Les Français que l’on dit de souche -sans savoir de quoi on parle- ne se sont jamais interrogés ou si peu sur cette souche. La France s’est construite au fur et à mesure des immigrations successives que celles-ci soient sollicitées ou non, mais ce que tous ne savent pas, c’est que les Polonais, les Italiens et d’autres en ont singulièrement bavé au début du 20ème siècle en France. Et pourtant, il ne s’agissait pas d’une émigration massive en ville ou en périphérie de grandes villes comme c’est le cas aujourd’hui dans tant de régions et tout particulièrement dans ce que l’on appelle le 9-3.

Ce sont surtout les conflits du 20ème siècle qui ont poussé à la solidarité, à un sentiment d’appartenance. Le danger aujourd’hui est grand de voir se développer des communautarismes, ne fusse que pour des raisons de protection physique ou psychologique ou morale ou sociale au sein de ce qui devrait être ou devrait peu à peu devenir une Patrie.

Un des liens les plus forts de la patrie, dans les temps Jadis, fut le sang versé, c’est ce que rappelle le film « Indigènes ».

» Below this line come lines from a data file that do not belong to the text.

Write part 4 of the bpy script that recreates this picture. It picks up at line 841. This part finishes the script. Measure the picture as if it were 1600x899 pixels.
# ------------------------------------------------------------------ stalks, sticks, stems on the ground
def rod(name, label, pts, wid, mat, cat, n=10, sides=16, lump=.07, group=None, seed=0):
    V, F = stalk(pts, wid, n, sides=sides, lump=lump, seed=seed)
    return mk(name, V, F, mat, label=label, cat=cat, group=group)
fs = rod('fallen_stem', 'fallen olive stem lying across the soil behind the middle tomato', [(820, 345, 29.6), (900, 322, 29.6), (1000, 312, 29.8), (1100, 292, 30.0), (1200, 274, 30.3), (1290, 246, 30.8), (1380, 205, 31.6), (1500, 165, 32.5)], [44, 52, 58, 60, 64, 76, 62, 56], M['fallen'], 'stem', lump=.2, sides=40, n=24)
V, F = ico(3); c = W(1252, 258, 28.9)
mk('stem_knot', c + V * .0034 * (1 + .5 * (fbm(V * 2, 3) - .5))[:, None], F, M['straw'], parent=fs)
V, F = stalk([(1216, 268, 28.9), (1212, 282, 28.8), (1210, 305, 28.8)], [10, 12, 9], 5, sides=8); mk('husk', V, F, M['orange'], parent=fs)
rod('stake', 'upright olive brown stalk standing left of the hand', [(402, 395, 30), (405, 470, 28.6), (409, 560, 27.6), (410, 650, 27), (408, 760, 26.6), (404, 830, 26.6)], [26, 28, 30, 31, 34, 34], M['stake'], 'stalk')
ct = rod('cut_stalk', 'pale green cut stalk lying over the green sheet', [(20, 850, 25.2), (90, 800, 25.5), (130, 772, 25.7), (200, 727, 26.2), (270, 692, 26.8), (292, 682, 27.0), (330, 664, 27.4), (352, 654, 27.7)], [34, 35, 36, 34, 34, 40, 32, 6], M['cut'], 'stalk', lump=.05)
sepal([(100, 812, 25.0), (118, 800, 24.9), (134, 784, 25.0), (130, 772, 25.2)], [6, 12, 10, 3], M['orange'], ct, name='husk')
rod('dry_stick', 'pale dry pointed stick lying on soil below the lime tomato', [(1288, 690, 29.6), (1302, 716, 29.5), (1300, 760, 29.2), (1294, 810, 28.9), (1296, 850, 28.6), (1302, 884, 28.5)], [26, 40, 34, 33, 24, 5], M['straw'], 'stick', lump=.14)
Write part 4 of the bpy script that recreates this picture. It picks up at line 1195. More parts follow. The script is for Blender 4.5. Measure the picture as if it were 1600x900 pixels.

La frilosité de la France depuis 1918 est une des principales raisons des graves maux qui frappent notre société. Qui, aujourd’hui encore, ose lire l’exposé des motifs de la loi du 4 février 1919 sur l’accession à la citoyenneté des musulmans d’Algérie, texte où l’autorité de la France écrit : « Dans la guerre actuelle (14-18) (alors) que nos ennemis escomptaient des défaillances et des trahisons, les musulmans algériens ont fourni, par voie d’engagements volontaires ou par voie d’appel, des contingents importants à la défense nationale…etc. ». Le sang pour la défense de la patrie ne peut et ne doit avoir que le même prix. Ce prix est un prix particulier : le Gouvernement ne peut en décider Seul. Et ce fut l’une des erreurs de l’ordonnance de 1958 qui cristallisa les pensions de ceux qui avaient combattu dans les rangs des unités françaises en particulier en 1944-1945.

L’Armée a toujours développé les liens de solidarité. L’Uniforme y contribue mais il ne suffit pas. L’Armée fut par le passé notamment le lieu, le moment du grand brassage qui rapproche les Hommes. La professionnalisation n’a pas, en dépit des apparences, cette aptitude. Il est indispensable que tous les Français (hommes et femmes) se sentent appelés à participer à la défense de la Nation, qui est en quelque sorte la porte d’entrée dans la Patrie, car c’est ce vouloir vivre ensemble dont parlait Renan qui soude les humains vivant en collectivité.

Le Chantier de la Patrie est en construction permanente. La Patrie n’est pas que géographique. Autrefois, le mariage d’une princesse, d’un prince pouvait faire basculer un territoire. Cette possibilité se réduit de plus en plus dans le monde, mais rien n’arrête le mouvement des peuples : la fusion des nouveaux arrivants dans une nouvelle patrie. Le cas des USA est sans doute le plus notoire mais il n’est pas le seul.

La Vérité, si vérité il y a, est que le travail d’insertion dans la patrie, jadis, se faisait dans un grand jour réduit et différé alors qu’aujourd’hui, ce travail de construction de la patrie se fait sous l’oeil des caméras de vidéo-surveillance et des journalistes et dans l’instantané. Tout est donc affaire de mentalité, de volonté constructive, de connaissance des peuples, de leur motivation, de connaissance des civilisations. Bref, c’est un domaine où beaucoup est à faire parce que peu cherchent à connaître l’histoire. Or, l’histoire de notre pays ne s’est pas faite en un jour. Et la France ne s’est maintenue qu’avec le concours de ceux que l’on tenait pour des esclaves, des races inférieures comme le disaient maints hommes politiques de la fin du 19ème siècle (notamment Jules Ferry) et du début du 20ème, puisqu’ils ne les jugeaient pas dignes d’accéder à notre nationalité.

La Patrie c’est donc l’effort de tous, à tout instant. C’est une volonté de construire non pas des murs de béton mais des blocs solides d’humanité, capables de faire barrage aux pires déviances.